_DIRECTION_: Output a verbatim copy of the data, cut off after the line that contains "mk('wall_plug', mb, label=nm+'".

_SUPPLIED DATA_:
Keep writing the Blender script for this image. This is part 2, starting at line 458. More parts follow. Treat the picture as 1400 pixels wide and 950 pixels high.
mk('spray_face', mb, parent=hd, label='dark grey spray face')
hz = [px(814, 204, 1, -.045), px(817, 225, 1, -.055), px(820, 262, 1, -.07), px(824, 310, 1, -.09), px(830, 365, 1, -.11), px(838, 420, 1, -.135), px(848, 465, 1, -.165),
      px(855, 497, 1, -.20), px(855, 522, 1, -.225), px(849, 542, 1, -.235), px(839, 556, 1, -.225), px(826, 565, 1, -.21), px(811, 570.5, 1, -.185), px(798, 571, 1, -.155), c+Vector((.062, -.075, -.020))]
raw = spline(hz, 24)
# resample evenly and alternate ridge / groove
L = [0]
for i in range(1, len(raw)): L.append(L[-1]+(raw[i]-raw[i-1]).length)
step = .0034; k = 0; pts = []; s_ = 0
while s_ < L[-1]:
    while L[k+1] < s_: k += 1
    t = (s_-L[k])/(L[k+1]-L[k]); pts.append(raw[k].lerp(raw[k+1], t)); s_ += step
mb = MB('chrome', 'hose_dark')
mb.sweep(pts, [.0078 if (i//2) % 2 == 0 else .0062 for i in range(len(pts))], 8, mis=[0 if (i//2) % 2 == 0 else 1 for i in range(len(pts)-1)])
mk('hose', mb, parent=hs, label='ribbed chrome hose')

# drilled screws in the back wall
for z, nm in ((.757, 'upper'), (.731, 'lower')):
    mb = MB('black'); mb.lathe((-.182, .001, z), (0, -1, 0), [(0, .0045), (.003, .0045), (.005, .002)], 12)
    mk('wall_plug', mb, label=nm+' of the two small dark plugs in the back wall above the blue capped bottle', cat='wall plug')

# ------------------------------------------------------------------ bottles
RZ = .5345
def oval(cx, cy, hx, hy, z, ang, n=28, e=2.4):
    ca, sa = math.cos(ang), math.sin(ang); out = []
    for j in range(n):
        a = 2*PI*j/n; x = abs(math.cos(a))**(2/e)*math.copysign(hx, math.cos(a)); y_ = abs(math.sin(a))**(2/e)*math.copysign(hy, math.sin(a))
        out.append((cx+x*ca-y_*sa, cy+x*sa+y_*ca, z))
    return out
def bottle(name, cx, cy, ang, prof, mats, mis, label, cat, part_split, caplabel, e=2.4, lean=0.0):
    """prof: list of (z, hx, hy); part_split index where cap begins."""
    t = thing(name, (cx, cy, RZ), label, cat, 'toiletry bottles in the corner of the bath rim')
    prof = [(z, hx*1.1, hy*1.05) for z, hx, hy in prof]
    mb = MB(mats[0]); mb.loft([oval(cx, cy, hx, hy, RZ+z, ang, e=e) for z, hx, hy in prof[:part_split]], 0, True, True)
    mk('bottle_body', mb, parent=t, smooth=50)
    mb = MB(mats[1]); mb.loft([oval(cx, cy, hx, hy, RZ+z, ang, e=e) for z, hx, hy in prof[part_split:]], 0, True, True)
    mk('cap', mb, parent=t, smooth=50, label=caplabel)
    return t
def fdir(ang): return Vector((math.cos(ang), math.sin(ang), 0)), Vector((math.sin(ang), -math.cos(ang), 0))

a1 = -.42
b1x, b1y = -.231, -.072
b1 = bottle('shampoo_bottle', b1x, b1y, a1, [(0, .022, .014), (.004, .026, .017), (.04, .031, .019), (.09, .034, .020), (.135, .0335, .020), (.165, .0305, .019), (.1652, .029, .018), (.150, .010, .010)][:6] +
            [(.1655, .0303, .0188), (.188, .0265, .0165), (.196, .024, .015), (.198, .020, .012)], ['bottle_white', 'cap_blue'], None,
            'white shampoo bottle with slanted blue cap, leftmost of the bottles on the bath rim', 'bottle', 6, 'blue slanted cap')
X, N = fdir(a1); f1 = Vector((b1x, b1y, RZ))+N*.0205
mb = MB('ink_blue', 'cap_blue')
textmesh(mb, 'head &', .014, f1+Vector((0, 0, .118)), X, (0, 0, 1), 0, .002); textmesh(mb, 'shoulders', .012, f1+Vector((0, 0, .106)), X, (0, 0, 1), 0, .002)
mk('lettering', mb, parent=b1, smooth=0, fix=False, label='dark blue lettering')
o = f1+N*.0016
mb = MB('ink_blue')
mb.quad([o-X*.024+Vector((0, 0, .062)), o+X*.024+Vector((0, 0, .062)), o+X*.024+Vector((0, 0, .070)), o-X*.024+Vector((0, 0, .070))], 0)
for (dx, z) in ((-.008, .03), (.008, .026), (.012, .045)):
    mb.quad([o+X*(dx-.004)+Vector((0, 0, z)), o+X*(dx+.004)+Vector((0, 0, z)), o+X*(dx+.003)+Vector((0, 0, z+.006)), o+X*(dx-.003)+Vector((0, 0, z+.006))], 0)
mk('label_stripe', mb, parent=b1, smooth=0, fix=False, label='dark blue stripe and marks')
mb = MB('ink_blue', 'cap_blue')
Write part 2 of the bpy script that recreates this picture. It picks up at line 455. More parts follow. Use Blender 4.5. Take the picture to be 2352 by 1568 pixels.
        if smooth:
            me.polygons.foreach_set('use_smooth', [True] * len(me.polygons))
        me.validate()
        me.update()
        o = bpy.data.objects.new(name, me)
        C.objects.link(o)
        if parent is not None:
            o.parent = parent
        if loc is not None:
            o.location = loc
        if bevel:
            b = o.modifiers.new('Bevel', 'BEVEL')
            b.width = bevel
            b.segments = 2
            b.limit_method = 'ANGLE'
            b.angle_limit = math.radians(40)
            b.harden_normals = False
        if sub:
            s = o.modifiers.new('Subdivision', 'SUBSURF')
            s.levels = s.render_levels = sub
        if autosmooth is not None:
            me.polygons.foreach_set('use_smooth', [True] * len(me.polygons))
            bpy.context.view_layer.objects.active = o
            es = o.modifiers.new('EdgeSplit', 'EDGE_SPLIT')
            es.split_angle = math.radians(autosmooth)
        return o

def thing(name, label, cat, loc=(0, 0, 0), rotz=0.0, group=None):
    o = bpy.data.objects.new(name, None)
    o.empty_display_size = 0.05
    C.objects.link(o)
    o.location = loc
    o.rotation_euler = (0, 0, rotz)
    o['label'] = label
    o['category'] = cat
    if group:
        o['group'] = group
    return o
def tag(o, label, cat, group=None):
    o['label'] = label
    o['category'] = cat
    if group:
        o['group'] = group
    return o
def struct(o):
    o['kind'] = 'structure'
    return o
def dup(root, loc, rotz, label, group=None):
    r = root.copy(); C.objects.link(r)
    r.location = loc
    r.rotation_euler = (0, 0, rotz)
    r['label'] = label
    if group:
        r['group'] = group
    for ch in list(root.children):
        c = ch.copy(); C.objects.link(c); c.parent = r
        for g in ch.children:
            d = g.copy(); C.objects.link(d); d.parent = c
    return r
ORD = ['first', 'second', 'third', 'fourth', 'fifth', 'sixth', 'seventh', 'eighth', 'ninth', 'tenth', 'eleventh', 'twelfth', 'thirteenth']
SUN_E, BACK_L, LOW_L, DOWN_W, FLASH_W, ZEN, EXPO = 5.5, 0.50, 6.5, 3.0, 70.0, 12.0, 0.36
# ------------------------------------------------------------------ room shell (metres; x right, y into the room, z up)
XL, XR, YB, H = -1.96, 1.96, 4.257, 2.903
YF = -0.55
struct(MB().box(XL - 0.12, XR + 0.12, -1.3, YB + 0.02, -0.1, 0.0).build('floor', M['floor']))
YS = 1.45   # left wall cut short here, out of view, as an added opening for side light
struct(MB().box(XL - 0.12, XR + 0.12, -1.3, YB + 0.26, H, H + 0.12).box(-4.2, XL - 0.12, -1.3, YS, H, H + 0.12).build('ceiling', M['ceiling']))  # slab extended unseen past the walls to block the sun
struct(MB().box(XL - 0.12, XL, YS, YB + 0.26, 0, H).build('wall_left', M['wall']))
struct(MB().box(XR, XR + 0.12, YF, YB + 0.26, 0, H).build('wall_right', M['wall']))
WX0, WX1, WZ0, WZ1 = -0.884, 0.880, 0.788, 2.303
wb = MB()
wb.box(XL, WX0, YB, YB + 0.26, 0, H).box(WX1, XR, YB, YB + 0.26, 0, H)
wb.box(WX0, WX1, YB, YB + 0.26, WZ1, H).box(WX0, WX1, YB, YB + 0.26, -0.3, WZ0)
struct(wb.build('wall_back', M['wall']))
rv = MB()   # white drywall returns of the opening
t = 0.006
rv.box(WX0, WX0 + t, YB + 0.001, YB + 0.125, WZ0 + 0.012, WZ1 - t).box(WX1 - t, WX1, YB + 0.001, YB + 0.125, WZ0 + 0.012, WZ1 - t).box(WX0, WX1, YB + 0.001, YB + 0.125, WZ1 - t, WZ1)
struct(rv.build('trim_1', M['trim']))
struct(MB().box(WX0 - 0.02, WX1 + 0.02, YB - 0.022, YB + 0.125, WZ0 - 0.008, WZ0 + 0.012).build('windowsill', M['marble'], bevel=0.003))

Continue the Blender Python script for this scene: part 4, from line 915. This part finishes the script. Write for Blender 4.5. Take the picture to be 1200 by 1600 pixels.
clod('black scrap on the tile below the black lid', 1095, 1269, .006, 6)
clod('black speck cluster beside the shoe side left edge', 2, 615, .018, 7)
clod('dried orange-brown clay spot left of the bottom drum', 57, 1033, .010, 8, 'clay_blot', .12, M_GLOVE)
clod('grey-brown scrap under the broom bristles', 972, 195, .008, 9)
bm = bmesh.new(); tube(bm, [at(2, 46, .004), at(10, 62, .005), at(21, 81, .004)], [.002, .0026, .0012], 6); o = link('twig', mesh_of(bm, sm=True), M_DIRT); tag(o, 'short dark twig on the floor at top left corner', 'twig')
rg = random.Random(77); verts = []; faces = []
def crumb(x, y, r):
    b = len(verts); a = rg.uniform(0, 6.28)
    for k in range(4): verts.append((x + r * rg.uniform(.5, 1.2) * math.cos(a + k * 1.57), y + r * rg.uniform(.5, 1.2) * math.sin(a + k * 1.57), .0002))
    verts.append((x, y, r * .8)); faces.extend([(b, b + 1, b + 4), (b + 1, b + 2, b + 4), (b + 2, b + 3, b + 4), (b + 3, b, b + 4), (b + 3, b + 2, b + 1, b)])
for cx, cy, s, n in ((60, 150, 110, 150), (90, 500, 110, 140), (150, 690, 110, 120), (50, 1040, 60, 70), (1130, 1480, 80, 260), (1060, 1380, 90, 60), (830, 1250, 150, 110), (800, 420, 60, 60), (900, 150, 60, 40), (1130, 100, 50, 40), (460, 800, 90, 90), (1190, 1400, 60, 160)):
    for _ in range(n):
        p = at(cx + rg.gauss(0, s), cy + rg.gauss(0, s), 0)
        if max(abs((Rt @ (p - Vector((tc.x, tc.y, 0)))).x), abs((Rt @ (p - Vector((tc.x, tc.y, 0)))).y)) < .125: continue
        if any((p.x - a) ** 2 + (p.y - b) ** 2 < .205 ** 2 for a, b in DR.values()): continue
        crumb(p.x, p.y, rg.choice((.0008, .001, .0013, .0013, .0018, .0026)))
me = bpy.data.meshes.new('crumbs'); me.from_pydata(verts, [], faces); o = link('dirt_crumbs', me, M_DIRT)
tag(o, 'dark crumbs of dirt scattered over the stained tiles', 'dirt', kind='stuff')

_EXERCISE ANSWER_:
Keep writing the Blender script for this image. This is part 2, starting at line 458. More parts follow. Treat the picture as 1400 pixels wide and 950 pixels high.
mk('spray_face', mb, parent=hd, label='dark grey spray face')
hz = [px(814, 204, 1, -.045), px(817, 225, 1, -.055), px(820, 262, 1, -.07), px(824, 310, 1, -.09), px(830, 365, 1, -.11), px(838, 420, 1, -.135), px(848, 465, 1, -.165),
      px(855, 497, 1, -.20), px(855, 522, 1, -.225), px(849, 542, 1, -.235), px(839, 556, 1, -.225), px(826, 565, 1, -.21), px(811, 570.5, 1, -.185), px(798, 571, 1, -.155), c+Vector((.062, -.075, -.020))]
raw = spline(hz, 24)
# resample evenly and alternate ridge / groove
L = [0]
for i in range(1, len(raw)): L.append(L[-1]+(raw[i]-raw[i-1]).length)
step = .0034; k = 0; pts = []; s_ = 0
while s_ < L[-1]:
    while L[k+1] < s_: k += 1
    t = (s_-L[k])/(L[k+1]-L[k]); pts.append(raw[k].lerp(raw[k+1], t)); s_ += step
mb = MB('chrome', 'hose_dark')
mb.sweep(pts, [.0078 if (i//2) % 2 == 0 else .0062 for i in range(len(pts))], 8, mis=[0 if (i//2) % 2 == 0 else 1 for i in range(len(pts)-1)])
mk('hose', mb, parent=hs, label='ribbed chrome hose')

# drilled screws in the back wall
for z, nm in ((.757, 'upper'), (.731, 'lower')):
    mb = MB('black'); mb.lathe((-.182, .001, z), (0, -1, 0), [(0, .0045), (.003, .0045), (.005, .002)], 12)
    mk('wall_plug', mb, label=nm+' of the two small dark plugs in the back wall above the blue capped bottle', cat='wall plug')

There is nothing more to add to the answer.